Wiffle Ball

This column first appeared in the May issue of Forsyth Family magazine:

Lately, I have been spending an unsettling amount of time as a parent wondering whether a

choice I made with Sparkle Girl and Doobins was a good idea, whether I should be doing

something that I’m not or whether it’s best to just let something emerge in its own time.

As I ponder, something from my childhood may come to mind. For instance, as a child I read

and read and read. In the fifth grade, my teacher – Mrs. Barfield – told me that, as long as I paid

enough attention in class to learn everything and take the tests, I could sit in the back of the room

and read. So that’s what I did. I still think about what a wonderful gift that was.

When I went home at the end of the school day, I kept reading. There was a time when, on

Saturdays and during the summer, my mother would sometimes come into my room, take my

book out of my hands and kick me out of the house, telling me that she didn’t want to see me

again until it was time for supper.

That was fine with me. I could play wiffle ball with the neighborhood kids in one of the vacant

lots or badminton in the Hendersons’ side yard.

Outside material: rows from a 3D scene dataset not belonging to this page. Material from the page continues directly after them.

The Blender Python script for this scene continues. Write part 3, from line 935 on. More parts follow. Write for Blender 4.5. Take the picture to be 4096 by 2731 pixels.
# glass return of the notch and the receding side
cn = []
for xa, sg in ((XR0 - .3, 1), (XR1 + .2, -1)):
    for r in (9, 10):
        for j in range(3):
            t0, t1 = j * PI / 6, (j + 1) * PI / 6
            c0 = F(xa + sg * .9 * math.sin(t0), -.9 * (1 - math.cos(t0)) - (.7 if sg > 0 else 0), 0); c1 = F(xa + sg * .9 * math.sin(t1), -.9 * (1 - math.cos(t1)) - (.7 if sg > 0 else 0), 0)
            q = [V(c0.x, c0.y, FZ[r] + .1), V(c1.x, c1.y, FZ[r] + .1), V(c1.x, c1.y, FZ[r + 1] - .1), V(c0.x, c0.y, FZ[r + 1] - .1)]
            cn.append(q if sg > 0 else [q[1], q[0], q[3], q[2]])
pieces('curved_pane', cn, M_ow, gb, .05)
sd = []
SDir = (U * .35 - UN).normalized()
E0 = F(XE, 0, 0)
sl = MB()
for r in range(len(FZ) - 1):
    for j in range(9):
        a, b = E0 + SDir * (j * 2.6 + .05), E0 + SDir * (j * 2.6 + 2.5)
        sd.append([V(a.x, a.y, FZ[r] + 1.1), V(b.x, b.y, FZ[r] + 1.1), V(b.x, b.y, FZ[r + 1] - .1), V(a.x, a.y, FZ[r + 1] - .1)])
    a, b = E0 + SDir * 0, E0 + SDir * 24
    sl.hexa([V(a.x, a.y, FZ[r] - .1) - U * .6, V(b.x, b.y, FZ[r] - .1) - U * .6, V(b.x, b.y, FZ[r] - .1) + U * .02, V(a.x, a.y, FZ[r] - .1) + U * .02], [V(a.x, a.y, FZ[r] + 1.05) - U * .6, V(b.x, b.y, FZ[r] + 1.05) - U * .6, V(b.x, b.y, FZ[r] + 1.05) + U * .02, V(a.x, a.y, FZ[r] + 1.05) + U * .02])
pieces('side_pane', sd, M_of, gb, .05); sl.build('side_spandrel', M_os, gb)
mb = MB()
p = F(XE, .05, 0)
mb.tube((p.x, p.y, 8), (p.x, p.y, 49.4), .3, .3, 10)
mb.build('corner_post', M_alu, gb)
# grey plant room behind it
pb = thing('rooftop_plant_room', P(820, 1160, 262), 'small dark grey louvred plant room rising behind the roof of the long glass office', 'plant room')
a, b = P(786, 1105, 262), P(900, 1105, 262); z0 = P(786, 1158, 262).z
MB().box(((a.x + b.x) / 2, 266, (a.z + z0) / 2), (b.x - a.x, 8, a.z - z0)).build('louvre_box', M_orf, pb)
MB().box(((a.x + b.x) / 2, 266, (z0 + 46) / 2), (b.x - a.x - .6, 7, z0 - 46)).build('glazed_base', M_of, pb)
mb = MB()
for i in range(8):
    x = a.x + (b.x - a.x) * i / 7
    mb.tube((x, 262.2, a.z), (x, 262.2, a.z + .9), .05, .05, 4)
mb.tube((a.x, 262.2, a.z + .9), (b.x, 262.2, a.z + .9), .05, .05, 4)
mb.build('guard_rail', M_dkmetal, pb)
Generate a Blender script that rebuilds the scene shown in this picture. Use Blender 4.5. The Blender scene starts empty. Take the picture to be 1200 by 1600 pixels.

One day, my dad told me to hop in the car. We

rode over to the ball field at the elementary school where he told me that he had signed me up for

baseball and would come pick me up after practice. For the rest of the season I played on the

team. I never did come to enjoy it.

I think about that experience now that Doobins is 12. Although he enjoys playing outside, he

spends more time at the computer than Garnet or I would like. Periodically, I think about doing

something radical such as signing up Doobins for fencing lessons, and then I remember the

summer I played baseball.

Certainly there are times when I do make Doobins do something just because I think it would be

good for him. I think it’s important for him to become comfortable with the mechanics of

everyday life so I may tell him that we’re going to the grocery store.

Going into this school year I did something that I might not have done if I remembered

something else my parents did. I insisted that Sparkle Girl, who is now a sophomore, sign up for

a course that I thought would be good for her. I also thought that, once she got into it, she would

enjoy it.

She doesn’t enjoy it, and, for the moment, it doesn’t seem to be supporting her long-term goals.

Pondering that misstep put me in mind of one of many things I appreciated about my parents.

Aside from having me play baseball and kicking me out of the house from time to time, they

made sure that my siblings and I took responsibility for making our own choices. They would

talk through the pros and cons with us and then leave it up to us to decide. One year, when I

couldn’t decide which school to attend, I kept wishing that they would just tell me which one to

choose.

They didn’t, and, over the years, I have come to see that having us learn to make such choices

was another gift. So, I resolved to be better about letting Sparkle Girl make her own choices in

the future.

Often, I would like to have more clarity about the right thing to do in the moment. When I

remember to stop and take in what wonderful people Doobins and Sparkle Girl are and that they

know they are loved, I see that everything is coming along just fine.